§ SOURCE RECORDS
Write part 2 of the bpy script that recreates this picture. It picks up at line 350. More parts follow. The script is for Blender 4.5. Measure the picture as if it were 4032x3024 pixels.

...

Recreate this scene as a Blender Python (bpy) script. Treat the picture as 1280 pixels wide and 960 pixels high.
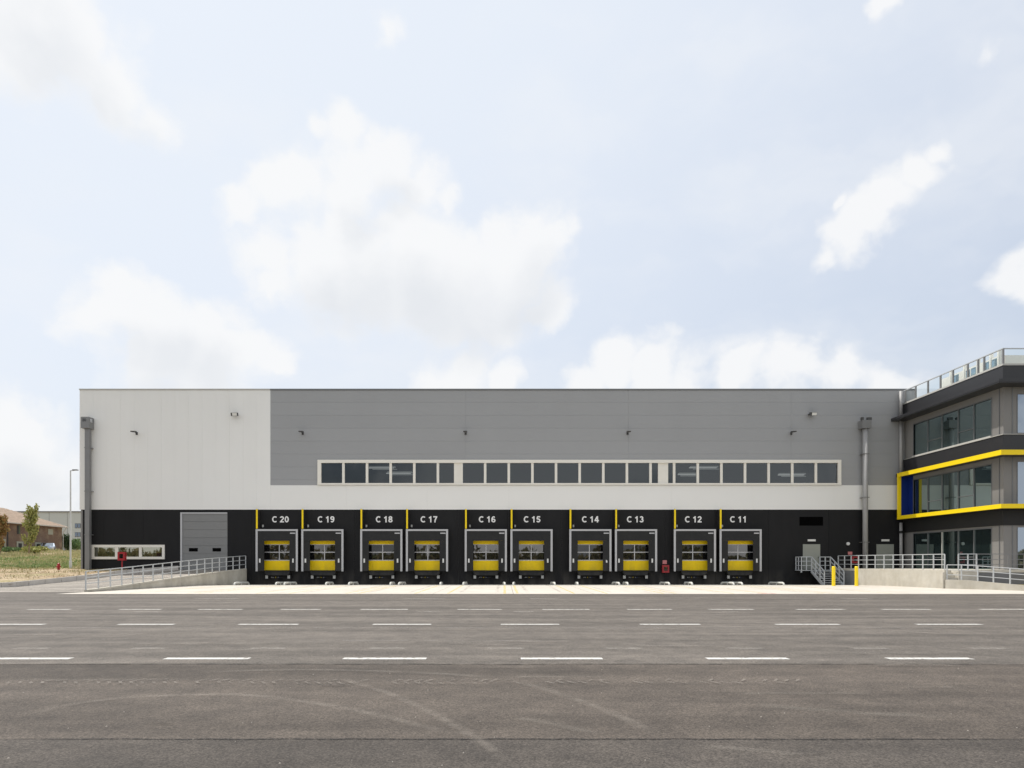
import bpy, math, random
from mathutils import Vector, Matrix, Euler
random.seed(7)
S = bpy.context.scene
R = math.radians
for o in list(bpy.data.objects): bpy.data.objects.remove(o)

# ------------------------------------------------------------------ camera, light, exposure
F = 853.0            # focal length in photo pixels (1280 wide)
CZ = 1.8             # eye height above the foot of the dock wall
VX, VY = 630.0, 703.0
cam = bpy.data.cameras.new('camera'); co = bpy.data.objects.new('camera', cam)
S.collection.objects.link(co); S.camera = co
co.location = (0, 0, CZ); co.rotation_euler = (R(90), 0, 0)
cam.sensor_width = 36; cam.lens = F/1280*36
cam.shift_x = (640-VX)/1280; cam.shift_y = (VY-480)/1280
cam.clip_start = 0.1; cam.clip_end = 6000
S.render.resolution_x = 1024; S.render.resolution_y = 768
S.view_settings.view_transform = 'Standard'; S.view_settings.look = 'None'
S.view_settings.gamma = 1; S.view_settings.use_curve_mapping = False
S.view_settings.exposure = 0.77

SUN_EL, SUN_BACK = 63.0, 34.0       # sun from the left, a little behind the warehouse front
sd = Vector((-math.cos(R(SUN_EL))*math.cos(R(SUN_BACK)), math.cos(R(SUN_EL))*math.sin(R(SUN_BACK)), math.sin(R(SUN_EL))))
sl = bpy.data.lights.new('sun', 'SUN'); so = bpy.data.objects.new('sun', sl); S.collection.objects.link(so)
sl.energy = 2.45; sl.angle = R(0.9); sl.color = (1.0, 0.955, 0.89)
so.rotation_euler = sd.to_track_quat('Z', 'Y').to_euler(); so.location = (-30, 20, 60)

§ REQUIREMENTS
Copy the lines above exactly, starting at the one with "Recreate this scene" and ending at the one with "so.rotation_euler = sd.to_track_quat('Z', 'Y').to_euler();", both included. Leave out any pictures and add nothing else.

§ EXPECTED ANSWER
Recreate this scene as a Blender Python (bpy) script. Treat the picture as 1280 pixels wide and 960 pixels high.
import bpy, math, random
from mathutils import Vector, Matrix, Euler
random.seed(7)
S = bpy.context.scene
R = math.radians
for o in list(bpy.data.objects): bpy.data.objects.remove(o)

# ------------------------------------------------------------------ camera, light, exposure
F = 853.0            # focal length in photo pixels (1280 wide)
CZ = 1.8             # eye height above the foot of the dock wall
VX, VY = 630.0, 703.0
cam = bpy.data.cameras.new('camera'); co = bpy.data.objects.new('camera', cam)
S.collection.objects.link(co); S.camera = co
co.location = (0, 0, CZ); co.rotation_euler = (R(90), 0, 0)
cam.sensor_width = 36; cam.lens = F/1280*36
cam.shift_x = (640-VX)/1280; cam.shift_y = (VY-480)/1280
cam.clip_start = 0.1; cam.clip_end = 6000
S.render.resolution_x = 1024; S.render.resolution_y = 768
S.view_settings.view_transform = 'Standard'; S.view_settings.look = 'None'
S.view_settings.gamma = 1; S.view_settings.use_curve_mapping = False
S.view_settings.exposure = 0.77

SUN_EL, SUN_BACK = 63.0, 34.0       # sun from the left, a little behind the warehouse front
sd = Vector((-math.cos(R(SUN_EL))*math.cos(R(SUN_BACK)), math.cos(R(SUN_EL))*math.sin(R(SUN_BACK)), math.sin(R(SUN_EL))))
sl = bpy.data.lights.new('sun', 'SUN'); so = bpy.data.objects.new('sun', sl); S.collection.objects.link(so)
sl.energy = 2.45; sl.angle = R(0.9); sl.color = (1.0, 0.955, 0.89)
so.rotation_euler = sd.to_track_quat('Z', 'Y').to_euler(); so.location = (-30, 20, 60)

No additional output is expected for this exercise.